The Wall Street Journal’s Speakeasy blog asked NAACP president Benjamin Todd Jealous to choose three movies people should watch today. “4 Little Girls” was on the list, along with “Blood Done Sign My Name” and “Akeelah and the Bee.”

 

ESSAY

“How It Feels to be Colored Me,” by Zora Neale Hurston

First published in May 1928 in a magazine called The Way Tomorrow

A year before Martin Luther King Jr. was born, thinker Zora Neale Hurston penned a self-assured essay on her skin color. The full version contains personal confidances and powerfully vivid metaphors. Here’s a paragraph:

At certain times I have no race, I am me. When I set my hat at a certain angle and saunter down Seventh Avenue, Harlem City, feeling as snooty as the lions in front of the Forty-Second Street Library, for instance. So far as my feelings are concerned, Peggy Hopkins Joyce on the Boule Mich with her gorgeous raiment, stately carriage, knees knocking together in a most aristocratic manner, has nothing on me. The cosmic Zora emerges. I belong to no race nor time. I am the eternal feminine with its string of beads.”

 

SCULPTURE

Stone of Hope by Lei Yixen

National Mall, Washington D.C.

Dedicated October 2011

It’s a giant stone affair of a sculpture honoring Martin Luther King Jr. Out of one end of the imposing rectangular prism, King’s arms-folded form emerges from the stone. The tribute’s size and substantial appearance is an apt representation of King’s strength as a civil rights leader.

A paraphrased quote on one of the sides of the rectangle caused quite a stir, according to an NPR news blog entry published in August.

Maya Angelou was totally not having it, saying that the paraphrase makes King look like “an arrogant twit.”

The side of the statue says, ““I was a drum major for peace, justice and righteousness.”

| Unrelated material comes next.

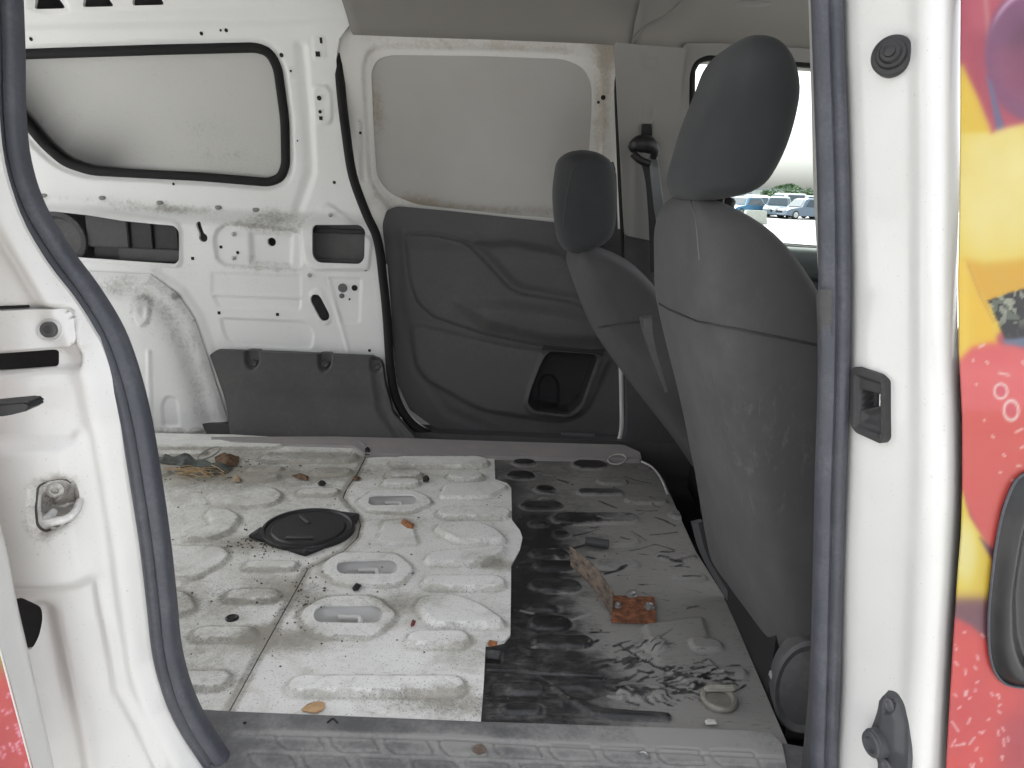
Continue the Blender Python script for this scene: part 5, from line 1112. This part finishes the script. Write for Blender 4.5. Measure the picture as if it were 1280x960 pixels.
# long low pale building behind the lot, trees in front, wooded mound behind
BY = 118.0
bld = empty('low_building', (34, BY, 0), 'long low pale building behind the parked cars', 'building')
WALLB = plain('pale_wall', (0.55, 0.58, 0.57), 0.8); WIND = plain('dim_window', (0.30, 0.36, 0.38), 0.3); ROOFB = plain('grey_roof', (0.22, 0.26, 0.26), 0.7)
def bpart(name, lo, hi, mat, bev=0.0):
    m_ = box(name, [lo[0] - 34, lo[1] - BY, lo[2]], [hi[0] - 34, hi[1] - BY, hi[2]], mat, None, bev); m_.parent = bld; return m_
h_ = onY(990, 239, BY)[2]
bpart('wall', (14, BY, GZ), (78, BY + 9, h_), WALLB); bpart('roof', (13.5, BY - .6, h_ + .002), (78.5, BY + 9.5, h_ + .22), ROOFB)
for k in range(19):
    x = 15.2 + 3.1 * k; w_ = bpart('window', (x, BY - .06, .95), (x + 1.3, BY - .003, h_ - .45), WIND)
    for xx in (x + .62,):
        z_ = bpart('mullion', (xx, BY - .10, .95), (xx + .08, BY - .062, h_ - .45), WALLB); z_.parent = w_
for k in range(20):
    bpart('pilaster', (14.2 + 3.1 * k, BY - .12, GZ), (14.45 + 3.1 * k, BY - .004, h_ - .003), WALLB)
def leaf_mat(name, a, b):
    t = NT(name); n = t.noise(1.1, 3, .6); return t.fin(t.mix(t.ramp(n, .35, .65), a, b), .7)
LEAF = leaf_mat('leaf_green', (0.05, 0.10, 0.045), (0.11, 0.17, 0.08)); BARK = plain('bark', (0.10, 0.08, 0.06), .9)
def tree(name, loc, h, r, label, nleaf=1600, ls=.13, zr=.6, trunk=True, seed=1):
    rg = np.random.default_rng(seed); o = empty(name, loc, label, 'tree', 'trees before the low building')
    V = []; F = []; cl = [(rg.normal(0, r * .45), rg.normal(0, r * .45), h * zr + rg.normal(0, h * .16)) for _ in range(14)]
    for i in range(nleaf):
        c = cl[rg.integers(len(cl))]; p = np.array(c) + rg.normal(0, r * .22, 3); p[2] = max(.15, p[2])
        a, b = rg.normal(0, 1, 3), rg.normal(0, 1, 3); a /= np.linalg.norm(a); b -= a * b.dot(a); b /= np.linalg.norm(b); s = ls * rg.uniform(.7, 1.4); k = len(V)
        V += [p - a * s, p + b * s * .5, p + a * s, p - b * s * .5]; F.append((k, k + 1, k + 2, k + 3))
    q = obj('crown', V, F, LEAF, None, smooth=False); q.parent = o
    q = tube('trunk', [(0, 0, 0), (.04, 0, h * .3), (0, .05, h * .7)], circ(.11, 8), BARK, None, scale=lambda t: 1 - .7 * t); q.parent = o
    for k in range(4):
        c = cl[k]; b_ = tube('limb', [(0, .02, h * .35), (c[0] * .5, c[1] * .5, (h * .35 + c[2]) / 2), tuple(c)], circ(.05, 6), BARK, None, scale=lambda t: 1 - .7 * t); b_.parent = o
    return o
for i, (px, w_) in enumerate([(971, 1.0), (989, 1.5), (1011, 1.3), (957, .8), (1030, 1.2)]):
    y = 98 + 1.5 * i; x = onY(px, 245, y)[0]
    tree('street_tree', (x, y, GZ), 1.95 + .12 * (i % 3), w_, ['narrow green tree left of the round tree by the building', 'broad round green tree before the middle of the building', 'green tree right of the round tree, near the door pillar', 'small green tree beside the headrest', 'green tree hidden behind the near door pillar'][i], seed=i + 1, ls=.12)
# wooded mound
mx_ = onY(984, 240, 260)[0]; V = []; F = []; rg = np.random.default_rng(4); H_ = onY(984, 229, 260)[2]
for i in range(9000):
    u, v_ = rg.uniform(-1, 1), rg.uniform(-1, 1); hh = H_ * max(0.0, 1 - abs(u) ** 2.2) * (1 - .3 * v_ * v_) * (.85 + .15 * math.sin(u * 9 + v_ * 3)); z = hh * rg.uniform(.25, 1) ** .5
    p = np.array([mx_ + u * 6.5, 260 + v_ * 5, z]); a, b = rg.normal(0, 1, 3), rg.normal(0, 1, 3); a /= np.linalg.norm(a); b -= a * b.dot(a); b /= np.linalg.norm(b); k = len(V); s = .38
    V += [p - a * s, p + b * s * .6, p + a * s, p - b * s * .6]; F.append((k, k + 1, k + 2, k + 3))
tag(obj('wooded_mound', V, F, LEAF, None, smooth=False), 'far wooded mound rising over the building roof', None, None, 'stuff')
# far-lot haze is mixed into the parked car colours
# ================================================================== LOOSE THINGS ON THE VAN FLOOR
def fpt(px, py, h=0.0): return np.array([*floor_s.uv(px, py), FZ + h])
def crumple(name, poly, h, mat, label, cat, seed=0, z0=.004, cell=.006, folds=6):
    rg = np.random.default_rng(seed); P = np.array([fpt(*p)[:2] for p in poly]); P = fillet(P, .008); ph = rg.uniform(0, 6, folds); kx = rg.normal(0, 90, folds); ky = rg.normal(0, 90, folds); c0 = P.mean(0)
    sf = Surf((0, 0, FZ + z0), X3, Y3)
    def ex(x, y, hh, dv):
        e = np.clip(-psdf(x, y, P) / .02, 0, 1); w_ = sum(np.sin(kx[i] * (x - c0[0]) + ky[i] * (y - c0[1]) + ph[i]) for i in range(folds)) / folds
        return hh + e * h * (.5 + w_), dv
    o = sheet(name, sf, None, cell, mat, None, uvout=P, thick=.0015, extra=ex); tag(o, label, cat); return o
RAG = plain('grey_green_cloth', (0.085, 0.095, 0.085), .95, 0, .4, 60); STRAW = plain('dry_leaf', (0.36, 0.25, 0.13), .8, 0, .4, 80); BROWN = plain('brown_leaf', (0.13, 0.075, 0.04), .8, 0, .4, 80)
crumple('rag', [(196, 573), (245, 576), (256, 581), (292, 586), (286, 592), (262, 595), (248, 588), (236, 586), (220, 590), (222, 582), (200, 580)], .030, RAG, 'crumpled grey green rag at the back of the floor', 'rag', 1, .004, .004, 12)
V = []; F = []; rg = np.random.default_rng(8)
for k in range(46):                 # a few dozen dry stalks in one tangled scrap
    c = fpt(rg.normal(246, 17), rg.normal(595, 2.6), .006 + rg.uniform(0, .014)); an = rg.normal(0, .5); L_ = rg.uniform(.02, .07); d = np.array([math.cos(an), math.sin(an), rg.normal(0, .12)]); e = np.array([-d[1], d[0], 0]) * .0016; b0 = len(V)
    for t_ in (-.5, 0, .5):
        m_ = c + d * L_ * t_ + np.array([0, 0, .004 * (1 - abs(t_) * 2)]); V += [m_ - e, m_ + e, m_ + np.array([0, 0, .002])]
    for a_ in (0, 3): F += [(b0 + a_ + i_, b0 + a_ + (i_ + 1) % 3, b0 + a_ + 3 + (i_ + 1) % 3, b0 + a_ + 3 + i_) for i_ in range(3)]
tag(put('dry_plant_scrap', mesh('dry_plant_scrap', V, F, False), STRAW), 'tangle of dry straw coloured stalks lying before the rag', 'plant scrap')
crumple('leaf_litter', [(268, 574), (280, 569), (300, 574), (296, 584), (280, 586), (270, 582)], .02, BROWN, 'dry brown leaf clump behind the wire loop', 'leaves', 3, .008, .004, 12)
def loop3(name, c, rx, ry, r, mat, label, cat, tilt=.5, n=20, turns=1.0, h=.03):
    P = [c + np.array([rx * math.cos(t), ry * math.sin(t), h * (0.5 + .5 * math.sin(t + 1)) * tilt]) for t in np.linspace(0, 2 * math.pi * turns, n)]
    o = tube(name, P, circ(r, 6), mat, None, up=Z3, smooth_n=3); return tag(o, label, cat)
loop3('wire_loop', fpt(262, 574, .006), .035, .03, .0025, plain('grey_wire', (0.25, 0.24, 0.22), .5), 'loop of grey wire on the rag', 'wire', 1.0, turns=1.4)
loop3('wire_ring', fpt(440, 571, .005), .012, .020, .002, plain('pale_wire', (0.5, 0.5, 0.47), .4), 'small pale wire ring by the far sill', 'ring', .6)
loop3('string_loop', fpt(771, 578, .004), .030, .035, .003, plain('pale_string', (0.45, 0.43, 0.40), .8), 'loop of pale string by the front end of the far sill', 'string', .5, turns=1.1)
def chip(name, pts, h, mat, label, cat, z=.004, sf=None):
    P = [np.array([*(sf or floor_s).uv(*p), FZ + z]) for p in pts]
    rg = np.random.default_rng(len(label)); bm = bmesh.new(); n = len(P); c = sum(P) / n; a = [bm.verts.new(p) for p in P]; b = [bm.verts.new(c + (p - c) * .6 + np.array([0, 0, h * rg.uniform(.3, .8)])) for p in P]
    bm.faces.new(a[::-1]); t_ = bm.verts.new(c + np.array([0, 0, h * .6]))
    for i in range(n): bm.faces.new((a[i], a[(i + 1) % n], b[(i + 1) % n], b[i])); bm.faces.new((b[i], b[(i + 1) % n], t_))
    return tag(bmobj(name, bm, mat, None, sharp=RAD(20)), label, cat)
ORANGE = plain('orange_bark', (0.32, 0.13, 0.05), .8, 0, .4, 120); BLK = plain('black_crumb', (0.02, 0.02, 0.018), .8); RED = plain('red_leaf', (0.16, 0.03, 0.025), .6)
chip('bark_chip', [(501, 656), (503, 651), (511, 654), (518, 657), (516, 663), (509, 662)], .010, ORANGE, 'orange brown bark chip between the ribs of the white floor', 'chip')
chip('brown_leaf', [(364, 596), (375, 594), (386, 597), (385, 602), (376, 601)], .012, BROWN, 'curled brown leaf near the far end of the white floor', 'leaf')
chip('rust_flake', [(441, 598), (447, 596), (452, 599), (448, 602), (442, 602)], .008, BROWN, 'small brown flake on the seam of the white floor', 'flake')
chip('nut_shell', [(291, 600), (296, 596), (302, 600), (300, 604), (293, 604)], .014, plain('tan_shell', (0.30, 0.22, 0.14), .7), 'small tan shell beside a short rib', 'shell')
chip('black_crumb', [(397, 606), (402, 603), (408, 606), (405, 609), (399, 609)], .012, BLK, 'black crumb behind the round black cover', 'crumb')
chip('rubber_grommet', [(455, 566), (460, 561), (465, 565), (462, 570), (456, 570)], .016, BLK, 'black rubber grommet against the far sill', 'grommet')
chip('dark_pebble', [(528, 599), (533, 596), (537, 600), (535, 604), (529, 604)], .014, BLK, 'dark pebble right of two short ribs', 'pebble')
chip('black_chip', [(440, 737), (446, 731), (452, 733), (448, 740), (442, 741)], .008, BLK, 'black angular chip between two tie down pockets', 'chip')
chip('red_leaf', [(513, 783), (516, 777), (520, 778), (518, 784), (514, 786)], .008, RED, 'tiny dark red leaf beside a white rib', 'leaf')
crumple('tape_scrap', [(375, 891), (385, 882), (400, 879), (408, 882), (404, 890), (396, 894)], .003, plain('tan_tape', (0.46, 0.29, 0.15), .7), 'tan scrap of tape at the near edge of the white floor', 'tape', 5, .005)
chip('rust_scrap', [(609, 806), (612, 802), (622, 804), (621, 809), (611, 811)], .004, ORANGE, 'rusty scrap at the step in the white floor edge', 'scrap')
chip('paper_scrap', [(880, 906), (884, 903), (894, 904), (896, 910), (882, 911)], .004, plain('dusty_paper', (0.45, 0.44, 0.40), .8), 'dusty paper scrap below the round floor cap', 'paper', .003, black_s)
# loose grit, too much to count
V = []; F = []; rg = np.random.default_rng(11)
for i in range(520):
    k = i % 5
    if k == 0: c = fpt(rg.normal(375, 30), rg.normal(745, 30))
    elif k == 1: c = fpt(rg.normal(260, 45), rg.normal(588, 9))
    elif k == 2: c = fpt(rg.normal(320, 22), rg.normal(680, 8))
    else: c = np.array([rg.uniform(-1.0, .3), rg.uniform(1.15, 2.35), FZ])
    r = rg.uniform(.0012, .0032); b0 = len(V); c[2] = FZ + .002; an = rg.uniform(0, 6)
    V += [c + r * np.array([math.cos(an + t) * rg.uniform(.7, 1.6), math.sin(an + t), 0]) for t in (0, 1.57, 3.14, 4.71)] + [c + np.array([0, 0, r * 1.2])]
    F += [(b0, b0 + 1, b0 + 4), (b0 + 1, b0 + 2, b0 + 4), (b0 + 2, b0 + 3, b0 + 4), (b0 + 3, b0, b0 + 4)]
tag(put('floor_grit', mesh('floor_grit', V, F, False), plain('grit', (0.08, 0.065, 0.045), .9)), 'scattered grit and crumbs on the van floor', None, None, 'stuff')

What King actually said in a 1968 sermon was far less self-congratulatory:

“Yes, if you want to say that I was a drum major, say that I was a drum major for justice. Say that I was a drum major for peace. I was a drum major for righteousness. And all of the other shallow things will not matter. I won’t have any money to leave behind. I won’t have the fine and luxurious things of life to leave behind. But I just want to leave a committed life behind. (Amen) And that’s all I want to say.”